Question

How many kilograms of salt (NaCl) can be dissolved in 2 liters of water at 25 degrees Celsius? The solubility product constant, $ {{{K}}_{{{sp}}}} $ , is $ {{38}}{{.65}} $ .

Answer 1

Hint: In the above question, we have to find out the amount of salt dissolved in 2 liters of water at 25 degrees celsius. We have to write a balanced chemical equation for the dissociation of NaCl salt. From $ {{{K}}_{{{sp}}}} $ value, we can find the concentration of both the ions. Then we have to calculate the molar mass and convert the concentration into mass of NaCl.

Formula Used
For an equation:
 $ {{AB}} \rightleftharpoons {{{A}}^{{ + }}}{{ + }}{{{B}}^{{ - }}} $
The value of $ {{{K}}_{{{sp}}}}{{ = }}\left[ {{{{A}}^{{ + }}}} \right]\left[ {{{{B}}^{{ - }}}} \right] $

Complete step by step solution
In the above question, $ {{{K}}_{{{sp}}}} $ value is given.
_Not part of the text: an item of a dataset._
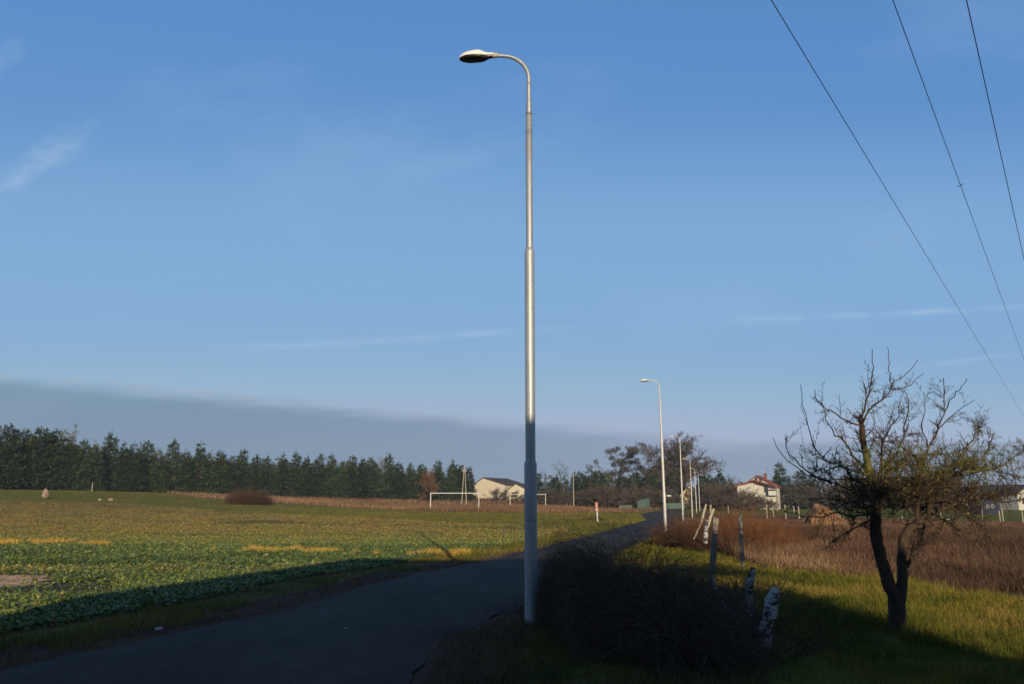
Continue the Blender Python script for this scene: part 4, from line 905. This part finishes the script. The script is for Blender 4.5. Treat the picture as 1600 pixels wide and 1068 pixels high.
# white posts of the paddock fence
prev = {}
posts = [(1138.5,790,802),(1198.5,788,800),(1209,790,808),(1228,788,800),(1241,790,801),(1249,790,799),(1273,791,800),(1288,792,801),(1336,792,802),(1369,794,803),(1410,801,813),(1471,800,815),(1536,795,816),(1563.5,797,817),(1568,794,816),(1599,797,818)]
nmk = {1138.5:'the leftmost, near the reddish weeds',1198.5:'in front of the white house',1209:'taller, lower left of the grey pole',1228:'just right of the tall dark conifer',1241:'under the gap between the two dark conifers',1249:'shortest, left of the earth mound',1273:'behind the top of the earth mound',1288:'directly right of the earth mound',1336:'under the hanging left branches',1369:'hidden just left of the left stem',1410:'between the two stems of the bare tree',1471:'at the gate, carrying the diagonal brace',1536:'under the right hanging branch',1563.5:'left one of the close pair',1568:'right one of the close pair',1599:'at the right edge of the photograph'}
for px, tp, bs in posts:
    b_ = G(px, bs)
    if b_[1] > 140: b_ = S(px, 100.)
    h = hgt(tp, b_[1], b_[2])
    link('fence_post', Geo().tube([(0,0,-.2), (rng.uniform(-.04, .04),0,h)], [.05*b_[1]/80+.012, .045*b_[1]/80+.012], 8).mesh('fence_post', MA['palewood'], True), None,
         'pale paddock fence post, '+nmk[px], 'fence post', 'pale posts of the paddock fence', None, b_)
    if px == 1471:
        dx = 22/F*b_[1]; z1 = hgt(814, b_[1], b_[2]); z2 = hgt(806, b_[1], b_[2])
        link('gate_rail', Geo().tube([(0.06, -.08, z1), (dx, -.08, z2)], .045, 8).mesh('gate_rail', MA['whitepaint'], True), None, 'white diagonal rail leaning on the paddock post right of the stems', 'rail', None, None, b_)
link('white_litter', Geo().box(-.035, .03, -.02, .02, .012, .03).box(.0, .05, -.03, .0, .03, .04).mesh('white_litter', MA['litter']), None, 'scrap of white litter on the left road edge', 'litter', None, None, G(247, 989)+[0, 0, .03])
for px, py, l_ in [(1090*.5625, 988, 'tiny white speck of litter in the middle of the road, left one'), (1090*.5625-8+8.5, 996, None)]:
    if l_: link('white_litter', Geo().box(-.012, .012, -.01, .01, .0, .012).mesh('white_litter', MA['litter']), None, l_, 'litter', None, None, G(540+552*0, 989)+[0, 0, .05])

# ------------------------------------------------------------------ old posts in the foreground fence line
def postline(name, lab, cat, pts, Yd, rpx, mat, k=14, group='old fence posts beside the bramble bush', flat=1, wob=.004):
    """round post through view points at depth Yd; rpx radius in view pixels"""
    Q = [P(x, y, Yd) for x, y in pts]; o0 = Q[0].copy(); r = rpx/F*Yd
    pp = []; n = 14
    for s in np.linspace(0, 1, n):
        i = min(int(s*(len(Q)-1)), len(Q)-2); f_ = s*(len(Q)-1)-i; pp.append(Q[i]*(1-f_)+Q[i+1]*f_-o0)
    r2 = np.random.default_rng(int(pts[0][0]*7)); pp = [q+r2.normal(0, wob, 3) if 0 < i < n-1 else q for i, q in enumerate(pp)]
    rs = [r*(1+.12*math.sin(i*1.3+pts[0][0])+r2.normal(0, .03)-.08*i/n-(.28 if i == n-1 else 0)) for i in range(n)]; pp[-1] = pp[-1]+np.array([r*.25, 0, 0])
    t_ = thing(name, lab, cat, o0, 0, group)
    link('post', Geo().tube(pp, rs, k).mesh('post', MA[mat], True), t_)
    t_.children[0].data.name = name
    return t_, o0, pp
tA, oA, ppA = postline('birch_post', 'thick birch log leaning to the right, lowest and nearest of the posts', 'fence post', [(1176,1062),(1196,985),(1211,918)], 8.0, 10.5, 'birchlog', wob=.012)
tB, oB, ppB = postline('birch_post', 'slim birch log post with dark twigs sprouting at its top', 'fence post', [(1163,1010),(1168,950),(1175,886)], 9.4, 6.2, 'birchlog', wob=.010)
g = Geo()
Q0, Q1 = P(1110, 930, 12.5), P(1118.5, 809, 12.5); dl = Q1-Q0; W_ = 4.3/F*12.5
vs = []
for q, s in ((Q0, 1.0), (Q0+dl*.5, 1.02), (Q1, .95)):
    for sx, sy in ((-1,-.45),(1,-.45),(1,.45),(-1,.45)): vs.append(q-Q0+np.array([sx*W_*s, sy*W_*s, 0]))
vs[-1] = vs[-1]+np.array([0,0,.03]); vs[-4] = vs[-4]+np.array([0,0,.02])
g.add(vs, [(0,1,5,4),(1,2,6,5),(2,3,7,6),(3,0,4,7),(4,5,9,8),(5,6,10,9),(6,7,11,10),(7,4,8,11),(8,9,10,11),(3,2,1,0)])
link('wooden_post', g.mesh('wooden_post', MA['oldwood']), None, 'grey squared wooden plank post, tallest of the group', 'fence post', 'old fence posts beside the bramble bush', None, Q0)
postline('wooden_post', 'thin lichen covered post right of the grey plank post', 'fence post', [(1161,885),(1158,840),(1157,804)], 14, 3.3, 'oldwood')
postline('wooden_post', 'short birch stump post left of the grey plank post', 'fence post', [(1102,848),(1104,812)], 17, 3.6, 'birchlog', group='old fence posts farther along')
postline('wooden_post', 'thin pale stake leaning right, just behind the grey plank', 'fence post', [(1104,826),(1115,794)], 20, 2.2, 'palewood', group='old fence posts farther along')
postline('wooden_post', 'thin pale stake leaning right, left of the other leaning stake', 'fence post', [(1096,815),(1103,787)], 23, 1.8, 'palewood', group='old fence posts farther along')
postline('wooden_post', 'thin slanting stick in the brown shrub by the second lamp', 'fence post', [(1084,842),(1099,808)], 21, 1.2, 'oldwood', group='old fence posts farther along')
postline('wooden_post', 'distant upright stake right of the leaning stakes', 'fence post', [(1110.5,806),(1110,788)], 34, 1.5, 'palewood', group='old fence posts farther along')
g = Geo().tube([P(x, y, 8.3)-P(1116, 903, 8.3) for x, y in [(1115,897),(1116,908),(1120,925),(1126,936),(1134,948),(1142,956),(1149,963)]], [.005,.007,.007,.008,.007,.006,.004], 8)
link('curved_branch', g.mesh('curved_branch', MA['birchlog']), None, 'thin pale curved birch branch hanging below the plank post', 'branch', None, None, P(1116, 903, 8.3))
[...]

So, let us first write how NaCl dissociates in water.
 $ {{NaCl}} \rightleftharpoons {{N}}{{{a}}^{{ + }}}{{ + C}}{{{l}}^{{ - }}} $ ............................(1)
Since, when NaCl is dissociated, it forms 1 mole of sodium and chloride ions, which implies that concentration of both the ions is the same.
Let $ \left[ {{{N}}{{{a}}^{{ + }}}} \right]{{ = }}\left[ {{{C}}{{{l}}^{{ - }}}} \right]{{ = x}} $
We know that $ {{{K}}_{{{sp}}}}{{ = }}\left[ {{{N}}{{{a}}^{{ + }}}} \right]\left[ {{{C}}{{{l}}^{{ - }}}} \right] $
So, $ {{{x}}^{{2}}}{{ = 38}}{{.65}} $
Which implies that $ {{x = }}\sqrt {{{38}}{{.65}}} {{ = 6}}{{.21}} $
Therefore, $ \left[ {{{N}}{{{a}}^{{ + }}}} \right]{{ = }}\left[ {{{C}}{{{l}}^{{ - }}}} \right]{{ = 6}}{{.21}} $ mol/L
From equation 1, we can say infer that 1 mole of NaCl gives 1 mole of sodium and chloride ions.
Since, the concentration of sodium and chloride ion is $ {{6}}{{.21}} $ mol/L. Hence, concentration of NaCl is $ {{6}}{{.21}} $ mol/L.
Molar mass of NaCl = atomic mass of Na + atomic of Cl = $ {{23 + 35}}{{.5 = 58}}{{.5}} $ g
So, in 1 mole of NaCl, weight = $ {{58}}{{.5}} $ g
So, in $ {{6}}{{.21}} $ mol/L, weight of NaCl is $ {{58}}{{.5 \times 6}}{{.21 = 363}}{{.2}} $ g/L
Amount of NaCl in 2 liters = $ {{363}}{{.2 \times 2 = 726}}{{.4}} $ g = $ {{0}}{{.72}} $ kg.
Therefore, $ {{0}}{{.72}} $ kg of NaCl can be dissolved in 2 liters of water.

Note
The solubility product constant, $ {{{K}}_{{{sp}}}} $ ​can be defined as the equilibrium constant for a solid substance which gets dissolves in an aqueous solution. It represents the level at which a solute dissolves in solution. The more soluble a substance is, the higher the $ {{{K}}_{{{sp}}}} $ value it has.